Two Days in Billings

I spent an enjoyable two days in Billings, Montana (May 6-7, 2009) for a series of faculty development workshops at Montana State University Billings. Tim Tirrell, Director of e-Learning at MSUB brought in Corinne Hoisington (books authored) and myself to work with about 40 faculty members and instructional designers over the two full days. Corinne and I started things off with a shared plenary session that was intended to set the stage for the breakout sessions that we would lead over the next day and a half. The theme for the workshop was using free or low-cost technologies to create content for use within Desire2Learn. MSUB switched to D2L only recently and many faculty were looking for new ways that they could add content and create engaging assignments and projects for their students using Web 2.0 tools and similar technologies. (CC Photo: “Breakfast at Stella’s” in Billings byMike Willis)

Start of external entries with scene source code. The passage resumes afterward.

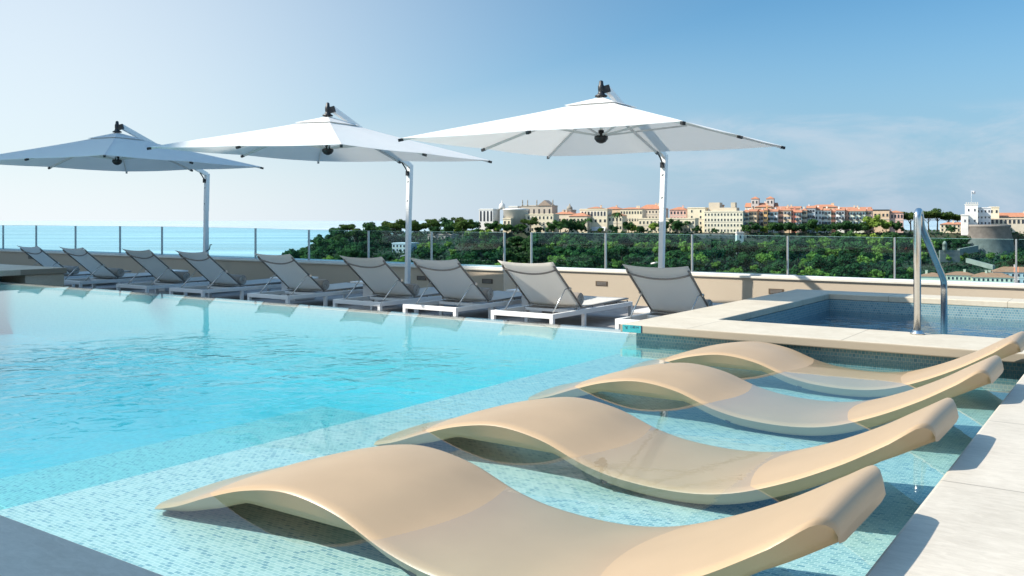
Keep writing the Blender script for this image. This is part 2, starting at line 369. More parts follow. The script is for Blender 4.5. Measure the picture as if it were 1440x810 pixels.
# glass balustrades
def balustrade(label, v, posts, tops):
    t = empty('glass_balustrade', W(posts[0], v, PZ), YAW, label, 'balustrade')
    b = MB(); b.box(-.02, posts[-1]-posts[0]+.02, -.035, .035, 0.001, .025); b.build('base_rail', M['grey_metal'], t, .004)
    for i, u in enumerate(posts):
        b = MB(); b.box(u-posts[0]-.0095, u-posts[0]+.0095, -.022, .022, .0255, tops[i]-PZ+.006); b.build('post', M['post'], t)
    for i in range(len(posts)-1):
        x0, x1 = posts[i]-posts[0]+.03, posts[i+1]-posts[0]-.03; z0 = .0255; h0, h1 = tops[i]-PZ, tops[i+1]-PZ
        b = MB(); y = .006
        vs = [(x0, -y, z0), (x1, -y, z0), (x1, y, z0), (x0, y, z0), (x0, -y, h0), (x1, -y, h1), (x1, y, h1), (x0, y, h0)]
        b.add(vs, [(0, 3, 2, 1), (4, 5, 6, 7), (0, 1, 5, 4), (2, 3, 7, 6), (1, 2, 6, 5), (3, 0, 4, 7)]); g = b.build('glass_panel', M['glass'], t)
        b = MB(); b.obox((x0, 0, h0+.004), (x1, 0, h1+.004), .012, .0035); b.build('polished_edge', M['glass_edge'], g)
balustrade('long tinted glass balustrade in front of the open sea, on the shaded parapet', 12.936, [-29.9145, -28.2975, -26.6343, -24.8325, -22.869, -20.8478, -19.1152, -17.3943, -15.7542, -14.091, -12.4162, -10.8224, -9.1707],
           [0.8614, 0.8614, 0.8591, 0.8614, 0.8545, 0.8545, 0.8487, 0.8395, 0.8267, 0.8036, 0.7944, 0.7898, 0.7875])
balustrade('tinted glass balustrade in front of the wooded hill, on the sunlit parapet', 13.4558, [-8.9512, -7.4498, -5.8905, -4.3659, -2.8644, -1.3744, 0.1155, 1.617, 3.1185, 4.62],
           [0.784, 0.7782, 0.7736, 0.7655, 0.7575, 0.7505, 0.7459, 0.7459, 0.7459, 0.7459])

# grab rail
t = empty('grab_rail', W(-1.42, 7.43, ZC), YAW, 'bent stainless steel grab rail standing on the plunge pool coping', 'handrail')
pts = [(0, 0, 0), (0, 0, .86)]
for k in range(9):
    a = math.pi*k/8*.86; pts.append((0, .055-.055*math.cos(a), .88+.055*math.sin(a)))
pts += [(0, .155, .82), (0, 1.08, .37), (0, 1.105, .345), (0, 1.12, .315), (0, 1.125, .27), (0, 1.125, -.6)]
b = MB(); b.tube(pts, .027, 16); b.build('rail_tube', M['steel'], t)
b = MB(); b.lathe([(.052, 0.001), (.052, .012), (.034, .018), (.034, .03)], n=24); b.build('base_flange', M['steel'], t)

# depth marker on the corner of the plunge pool coping
t = empty('depth_marker', W(-3.575, 6.7495, .103), YAW, 'small teal depth marker tile reading 1.40 M on the plunge pool corner', 'sign')
b = MB(); b.box(0, .17, -.004, 0, -.031, .029); b.build('tile', M['marker'], t)
b = MB(); b.box(.171, .178, -.004, 0, -.031, .029); b.build('edge_strip', M['ink'], t)
def text(s, size, x, y, z, mat, parent, name='lettering'):
    cu = bpy.data.curves.new(name, 'FONT'); cu.body = s; cu.size = size; cu.extrude = .0006
    o = bpy.data.objects.new(name, cu); C.objects.link(o)
    bpy.context.view_layer.update()
    me = bpy.data.meshes.new_from_object(o.evaluated_get(bpy.context.evaluated_depsgraph_get())); bpy.data.objects.remove(o)
    me.materials.clear(); me.materials.append(mat); me.name = name
    o = bpy.data.objects.new(name, me); C.objects.link(o); o.parent = parent; o.location = (x, y, z); o.rotation_euler = (R(90), 0, 0)
    return o
text('1.40 M', .028, .072, -.005, .004, M['ink'], t)
b = MB()
pts = [(.022, .018), (.034, .010), (.044, .004)]
for i in range(2): b.obox((pts[i][0], -.0055, pts[i][1]), (pts[i+1][0], -.0055, pts[i+1][1]), .002, .006, (0, 1, 0))
b.obox((.03, -.0055, .003), (.044, -.0055, -.002), .002, .005, (0, 1, 0)); b.lathe([(.004, -.001), (.004, .001)], (.044, -.0055, .016), 10)
b.build('swimmer_icon', M['ink'], t)

# ------------------------------------------------------------------ in-pool loungers
def interp(tab, x):
    for i in range(len(tab)-1):
        if x <= tab[i+1][0]:
            x0, y0 = tab[i]; x1, y1 = tab[i+1]
            m0 = (tab[i+1][1]-tab[max(i-1, 0)][1])/(tab[i+1][0]-tab[max(i-1, 0)][0]); m1 = (tab[min(i+2, len(tab)-1)][1]-y0)/(tab[min(i+2, len(tab)-1)][0]-x0)
            t = (x-x0)/(x1-x0); h = x1-x0
            return (2*t**3-3*t*t+1)*y0+(t**3-2*t*t+t)*h*m0+(-2*t**3+3*t*t)*y1+(t**3-t*t)*h*m1
    return tab[-1][1]
PROF = [(-3.16, -.085), (-3.0, -.045), (-2.8, .025), (-2.6, .083), (-2.38, .112), (-2.15, .082), (-1.93, .008), (-1.75, -.025), (-1.5, -.032), (-1.3, -.004), (-1.1, .065), (-.89, .165), (-.72, .265), (-.665, .295)]
LIP = [(-.645, .304), (-.632, .305), (-.618, .300), (-.606, .286), (-.599, .268), (-.596, .250)]
def lounger_mesh():
    st = []; n = 84
    for i in range(n+1):
        u = -3.16+(3.16-.665)*i/n; st.append((u, interp(PROF, u), 0))
    for k, (u, z) in enumerate(LIP): st.append((u, z, 0))
    w = .735; vs = []; ny = 28; fs = []
    rows = []; under = []
    for i, (u, c, _) in enumerate(st):
        # plan: rounded corners at the head, softly rounded at the foot
        ins = 0
        r = .19; d = u-(-.592-r)
        if d > 0: ins = r-math.sqrt(max(0, r*r-min(d, r)**2))*1.0
        ins = min(ins, .13)
        rf = .03; d = (-3.16+rf)-u
        if d > 0: ins = max(ins, rf-math.sqrt(max(0, rf*rf-d*d)))
        th = .095*min(1, .28+(u+3.16)/.5)
        row = []; cr = .022-.016*max(0, min(1, (u+.72)/.1))
        y0, y1 = ins, w-ins
        for k in range(ny+1):                       # top surface, edges rolled over
            t = k/ny; t = .5-.5*math.cos(math.pi*t)
            y = y0+(y1-y0)*t; e = min(t, 1-t)*w
            roll = .012*max(0, 1-e/.022)**2.0
            row.append((u, y, c-roll-cr*(2*t-1)**2))
        zt = c-.012-cr
        q = th/.095
        deep = max(1, (zt+.014)/.053) if u < -1.8 else ((zt-(.139+(u+.78)*.45))/.060 if u > -.78 else 1)         # the arch is a closed body down to the water line
        rows.append(row)
        under.append([(u, y1, zt)]+[(u, y1-yy, zt-dz*q*deep) for yy, dz in ((.032, .034), (.052, .053), (.2, .060))]+[(u, y0+yy, zt-dz*q*deep) for yy, dz in ((.2, .060), (.052, .053), (.032, .034))]+[(u, y0, zt)])
    mb = MB()
    for sheet in (rows, under):
        nr = len(sheet[0]); vs = [(p[0]+3.16, p[1], p[2]) for row in sheet for p in row]; fs = []
        for i in range(len(sheet)-1):
            for k in range(nr-1): fs.append((i*nr+k, (i+1)*nr+k, (i+1)*nr+k+1, i*nr+k+1))
        mb.add(vs, fs, 0, True)
    for i in (0, -1):                                   # end caps
        loop_ = rows[i]+under[i][1:-1]; mb.add([(p[0]+3.16, p[1], p[2]) for p in loop_], [tuple(range(len(loop_)))])
    return mb
def make_pool_lounger():
    t = empty('pool_lounger', (0, 0, 0), YAW, '', 'pool lounger', 'sand coloured loungers in the shallow water')
    o = lounger_mesh().build('shell', M['resin'], t)
    for x in (1.30, 1.62):
        b = MB(); b.tube([(x, .075, -.085), (x, .045, -.088)], .016, 12); b.build('drain_plug', M['black'], t)
    return t
plab = ['nearest of the sand coloured wave loungers lying in the shallow water',
        'second nearest sand wave lounger in the water, half dried water marks on its seat',
        'sand wave lounger third from the front, between two others in the shallow water',
        'farthest sand wave lounger in the water, right beside the plunge pool wall']
proto = None
for (v, lab) in zip((2.085, 3.30, 4.68, 5.93), plab):
    o = make_pool_lounger() if proto is None else copy_tree(proto); proto = proto or o
    o.location = W(-3.16, v, 0); o['label'] = lab

# ------------------------------------------------------------------ sun loungers on the deck
def make_sun_lounger():
    t = empty('sun_lounger', (0, 0, 0), YAW, '', 'sun lounger', 'sun loungers along the far side of the pool')
    hw = .385
    b = MB()
    for s in (-1, 1): b.box(s*hw-.022, s*hw+.022, .045, 1.825, -.052, 0)
    b.box(-hw-.022, hw+.022, 0, .044, -.052, 0); b.box(-hw-.022, hw+.022, 1.826, 1.87, -.052, 0)
    b.box(-hw+.023, hw-.023, .62, .655, -.046, -.012)
    b.build('frame', M['white_metal'], t, .004)
    for y in (.022, .70, 1.848):
        for s in (-1, 1):
            b = MB(); b.box(s*hw-.0215, s*hw+.0215, y-.0215, y+.0215, -.2, -.0525); b.build('leg', M['white_metal'], t, .003)
    # reclined back: two tubes and sling
    y0, z0, y1, z1 = .70, .03, .10, .535
    f = MB()
    for s in (-1, 1): f.tube([(s*.345, y0+.02, z0-.01), (s*.345, y1+.045, z1-.05), (s*.34, y1+.03, z1-.03)], .012, 8)
    def bow(q, sag, x=.34):
        pts = []
        for k in range(13):
            a = -1+2*k/12; yy = y0+(y1-y0)*q; zz = z0+(z1-z0)*q; d = sag*(1-a*a)
            pts.append((a*x, yy+d*.68-.016, zz-d*.72-.014))
        return pts
    f.tube(bow(.88, .075), .010, 8); f.tube(bow(.03, .04), .010, 8)
    f.build('back_frame', M['bronze'], t)
    b = MB(); vs = []; fs = []; nx, nz = 12, 14
    for j in range(nz+1):
        q = -.02+1.03*j/nz
        for i in range(nx+1):
            a = -1+2*i/nx; d = .02*(1-a*a); curl = .02*max(0, (q-.85)/.15)**2
            xx = a*(.35+.012*max(0, (q-.88)/.12))
            vs.append((xx, y0+(y1-y0)*q+d*.7-curl, z0+(z1-z0)*q-d*.7+(.012*abs(a)**3*max(0, (q-.85)/.15))))
    for j in range(nz):
        for i in range(nx): k = j*(nx+1)+i; fs.append((k, k+1, k+nx+2, k+nx+1))
    b.add(vs, fs, 0, True); o = b.build('back_sling', M['sling'], t)
    sd = o.modifiers.new('thickness', 'SOLIDIFY'); sd.thickness = .004
    b = MB(); vs = []; fs = []; ny = 20
    for j in range(ny+1):
        y = .66+(1.85-.66)*j/ny
        for i in range(nx+1):
            a = -1+2*i/nx; vs.append((a*.345, y, .022+.02*(y-.66)-.016*(1-a*a)*(1 if 0 < j < ny else .3)))
    for j in range(ny):
        for i in range(nx): k = j*(nx+1)+i; fs.append((k, k+1, k+nx+2, k+nx+1))
    b.add(vs, fs, 0, True); o = b.build('seat_sling', M['seat_sling'], t)
    sd = o.modifiers.new('thickness', 'SOLIDIFY'); sd.thickness = .005
    b = MB()
    for s in (-1, 1):
        b.tube([(s*.352, .69, .015), (s*.352, 1.85, .036)], .010, 8)
        for y in (.95, 1.25, 1.55, 1.82): b.tube([(s*.36, y, -.002), (s*.354, y, .022)], .007, 6)
    b.build('seat_rail', M['bronze'], t)
    for s in (-1, 1):
        b = MB(); b.tube([(s*.35, .45, .243), (s*.33, .428, .246), (s*.315, .405, .235), (s*.315, .15, .0)], .007, 8); b.build('strut', M['steel'], t)
        b = MB(); b.tube([(s*.362, .45, .243), (s*.335, .45, .243)], .017, 10); b.build('hinge', M['steel'], t)
    return t
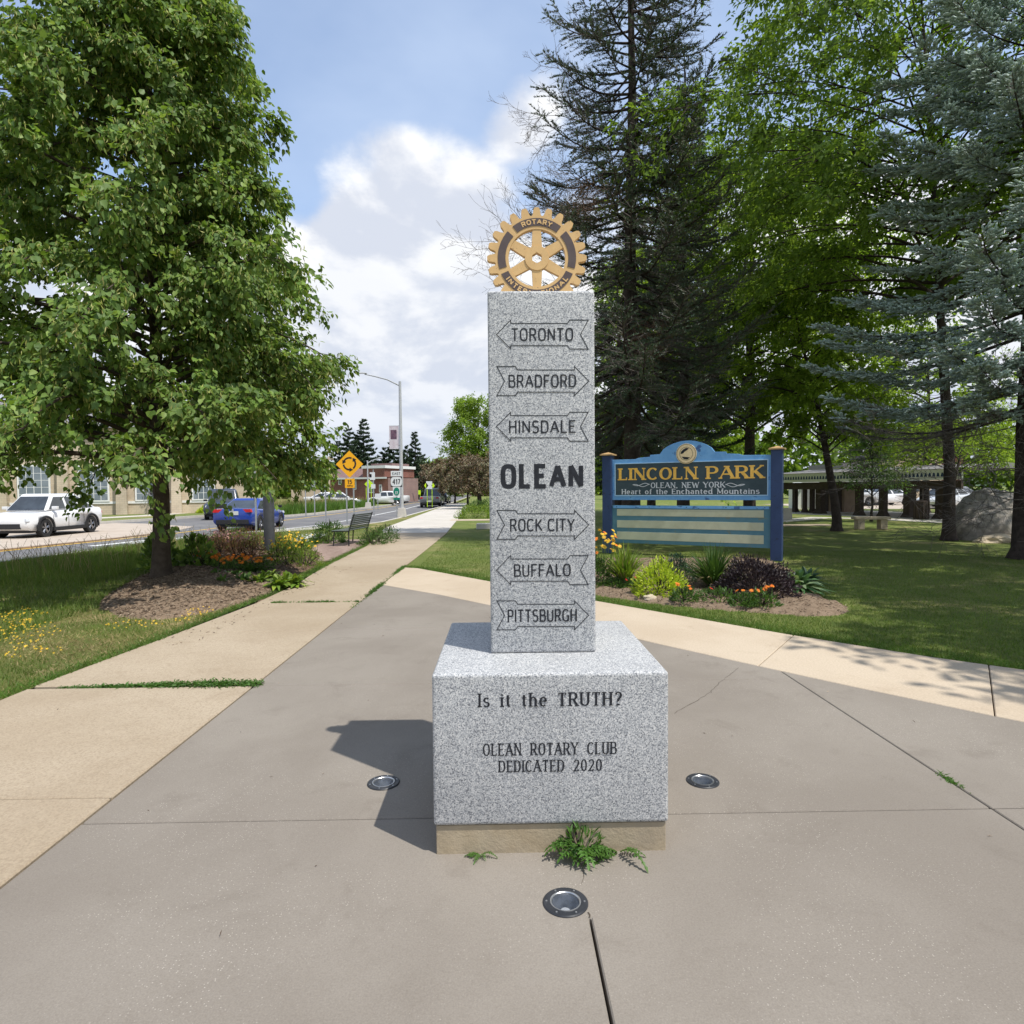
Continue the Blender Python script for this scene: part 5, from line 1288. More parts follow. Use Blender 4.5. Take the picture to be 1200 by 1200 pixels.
strip('kerb', [(-19.2, 47.4), (-14.6, 40.7), (-13.35, 46), (-12.35, 71), (-14.25, 100)], .18, -.2, .012, M['curb'])
strip('yellow_line', [(-15.35, -8), (-14.95, 18.9), (-14.1, 23.4), (-13.62, 26), (-13.5, 30), (-12.9, 36), (-12.6, 40), (-11.6, 60), (-11.4, 100)], .13, -.1255, -.1215, M['yellow_line'])
strip('apron_edge', [(-15.6, -8), (-15.08, 19), (-14.33, 23.3), (-14.1, 26)], .18, -.15, -.075, mat('shaded_apron_edge', (.22, .16, .11), (.28, .2, .14), 4))  # raised apron edge, the low kerb's shadow put into its brown colour
strip('edge_line', [(-10.6, 26.5), (-9.2, 31.4), (-8.8, 37.8), (-8.7, 56), (-9.3, 76)], .14, -.1255, -.1215, M['white_line'])
for i, (x, y) in enumerate(((-12.9, 21.9), (-12.2, 22.8), (-11.5, 23.7))):
    strip('crossing_bar', [(x-.35, y-1.3), (x+.25, y+1.3)], .34, -.1255, -.1215, M['white_line'])
strip('concrete_pad', [(-9.6, 25.1), (-7.2, 28.3)], 1.2, -.1, .004, M['newwalk'])
# traffic island with planting
sheet('island_ground', [(-19.2, 47.4), (-14.6, 40.7), (-13.35, 46), (-12.35, 71), (-36, 71)], .0, M['lawn'])
gq = np.random.default_rng(8)
isl = scatter([(-18.8, 47.6), (-14.8, 41.4), (-13.7, 46), (-12.9, 66), (-17, 60)], 26000, 18)
blades('island_planting', isl, .75, .05, 'grass_deep', 19, lean=.35, label='dense green planting on the traffic island')
blades('island_planting', isl[:3000]+np.array([-.8, 1.5]), 1.0, .05, 'grass_dry', 20, lean=.25)
# far side lawns and walk
sheet('far_lawn', [(-60, -8), (-26.1, -8), (-25.1, 20), (-22.7, 33), (-21.5, 38), (-20.5, 43), (-19.7, 48), (-24.1, 58), (-36, 72), (-60, 80)], -.008, lawnmat('far_lawn', (.13, .17, .05), (.17, .19, .06), (.34, .28, .13), .9, .3))
fw = thing('far_pavement', None, None); fw['kind'] = 'structure'
strip('walk', [(-30, -8), (-29, 20), (-26.6, 36), (-24.2, 44), (-24.6, 52), (-30, 62)], 1.7, -.05, .006, M['newwalk'], fw, None)

def sign_set(label, loc, posts, panels, rz=0., cat='road sign', name='road_sign', lime=None, pr=.03):
    r = thing(name, label, cat, loc, rz)
    for (x, h) in posts: MB().bb(x-pr, x+pr, -pr*.6, pr*.6, 0, h).build('post', lime or M['metal'], r)
    return r
def panel(r, kind, x, z, w, h, m, nm='sign_panel', y=-.03, t=.006, border=None, rad=.0):
    if kind == 'diamond': poly = [(x, z-h/2), (x+w/2, z), (x, z+h/2), (x-w/2, z)]
    elif kind == 'oval': poly = [(x+w/2*math.cos(a), z+h/2*math.sin(a)) for a in np.linspace(0, 2*math.pi, 29)[:-1]]
    elif kind == 'shield': poly = [(x+w/2*math.copysign(abs(math.cos(a))**.45, math.cos(a)), z+h/2*math.copysign(abs(math.sin(a))**.75, math.sin(a))) for a in np.linspace(0, 2*math.pi, 29)[:-1]]
    else: poly = [(x-w/2, z-h/2), (x+w/2, z-h/2), (x+w/2, z+h/2), (x-w/2, z+h/2)]
    return MB().prism(poly, -y, -y+t, Mx).build(nm, m, r)
M['sign_orange'] = mat('orange_yellow_sign', (.88, .42, .015), (.85, .40, .015), 5, rough=.4)
M['sign_lime'] = mat('lime_sign', (.55, .80, .02), (.52, .76, .02), 5, rough=.4)
M['sign_white'] = mat('white_sign', (.70, .71, .70), (.66, .67, .66), 5, rough=.4)
M['sign_green'] = mat('green_sign', (.01, .20, .13), (.01, .18, .12), 5, rough=.4)
M['sign_blue'] = mat('blue_sign', (.02, .10, .40), (.02, .09, .36), 5, rough=.4)
# roundabout warning sign + 15 MPH
pr_ = G(411, 614); r = sign_set('orange yellow roundabout warning diamond with circling arrows above a 15 MPH plaque', (pr_[0], pr_[1], 0), [(-.17, 2.2), (.17, 2.2)], [], pr=.032)
Y0 = pr_[1]; k_ = Y0/F_PX
zc = at(409.8, 544, Y0)[2]; xo = at(409.8, 544, Y0)[0]-pr_[0]; S_ = 31.5*k_
panel(r, 'diamond', xo, zc, S_, S_*1.0, M['sign_orange'], y=-.045)
ar = MB()
def arc_arrow(mb, cx, cz, R_, a0, a1, w, head, y):
    n = 10; P = []
    for i in range(n+1):
        a = math.radians(a0+(a1-a0)*i/n); P.append((cx+R_*math.cos(a), cz+R_*math.sin(a)))
    for q, L in ribbon(P, w, False): mb.add([(x, y-.0006*(L % 3), z) for x, z in q], [(0, 1, 2, 3)])
    a = math.radians(a1); s = 1 if a1 > a0 else -1; c = (cx+R_*math.cos(a), cz+R_*math.sin(a)); t = (-s*math.sin(a), s*math.cos(a)); nn = (math.cos(a), math.sin(a))
    mb.add([(c[0]+nn[0]*head*.6, y-.003, c[1]+nn[1]*head*.6), (c[0]-nn[0]*head*.6, y-.003, c[1]-nn[1]*head*.6), (c[0]+t[0]*head, y-.003, c[1]+t[1]*head)], [(0, 1, 2)])
for a0 in (195, 315, 75): arc_arrow(ar, xo, zc+.02, .28, a0, a0+75, .075, .17, -.054)
ar.build('arrow_marks', M['black_fill'], r)
z15 = at(410, 566.3, Y0)[2]; panel(r, 'rect', xo, z15, .46, .44, M['sign_orange'], 'speed_plaque', y=-.045)
put_text('lettering', text_quads('15', .20, .24, .035, .035), M['black_fill'], r, (xo, -.045, z15-.04), lift=.009, step=.0004)
put_text('lettering', text_quads('MPH', .09, .26, .016, .016), M['black_fill'], r, (xo, -.045, z15-.17), lift=.009, step=.0004)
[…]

Corinne and I work well together because we have complimentary but very different presentation styles and because we each are evangelists for complementary but different tools that can be used effectively in education. Corinne is a proponent of many Microsoft tools as well as several other very useful free tools that primarily fall into the Web 2.0 category – if there is such a thing. I definitely concentrate on how Web 2.0 tools can be used (and are being used) effectively in education settings. After the morning plenary session on day one, we spent that afternoon in two separate three-hour breakout sessions. Corinne led a group through a hands-on demo of several “hot technologies” including Poll Everywhere, Cuil, ChaCha, Slideshare, Google Translate/Latitude/Maps, Newseum, LinkedIn, OneNote screenshots, and more. At the same time I was leading a group through their paces using several tools from my PLE that can be useful for faculty members to provide engaging course content for their online classes, including mindmaps with Mindomo, customized feeds shared through Google Reader and adding RSS feeds into D2L widgets, Delicious and Diigo bookmarking tools, videos and digital photos including several Flickr tools and add-ons. screen capture videos using Screencastle and similar services, and finished with Netvibes as a way to bring all sorts of content together in a single place for student access.

On day two, there were again two separate hands-on, three-hour breakout sessions for participants to choose from. Corrine concentrated on using multimedia to engage students such as OneNote 2007, UStream, Screencast-o-matic, Flip cams, Media Converter and much more audio and video goodness. During the same three-hour time slot I spent most of my time on collaboration and communications tools such as blogs and wikis, Zoho suite of collaborative tools for web office functions, as well as Zoho Creator and Zoho Notebook (both crowd favorites) and Toondoo which is always an eye opener. After lunch, we finished off with a final three-hour tour and allowed the participants to select which session Corrine should repeat and which session I should repeat. That allowed people who missed one of the breakouts (because they were attending the other) to catch up on some of what they missed earlier. That worked out pretty well.

This workshop was coordinated through Innovations in e-Education, a new service from my employer, Lake Superior College. It was basically our first experience of the concept we are calling “Conference Comes to You.” The main difference is that normally the Innovations group does most of the event planning and handles registrations and similar tasks. In this case Tim Tirrell and his MSUB staff took on those tasks since he already knew what he wanted to see happen and had made most of the needed plans.

For the same cost as this two day mini-conference, MSUB could have sent three people to a national technology conference where they could have had a similar experience. Instead this is what occurred:

  • 40 faculty and staff were engaged, including three people from other MSU schools.
  • Attendees spent much more time on task, rather than rushing from one 50 minute breakout session to another.
  • Attendees still had some choices about which sessions to attend.
  • Attendees had a preview of what the sessions would cover so that they could make informed selections.
  • No out-of-state travel concerns.
  • Efficient use of limited professional development funds.
  • Better opportunities for future contact compared to most national conferences.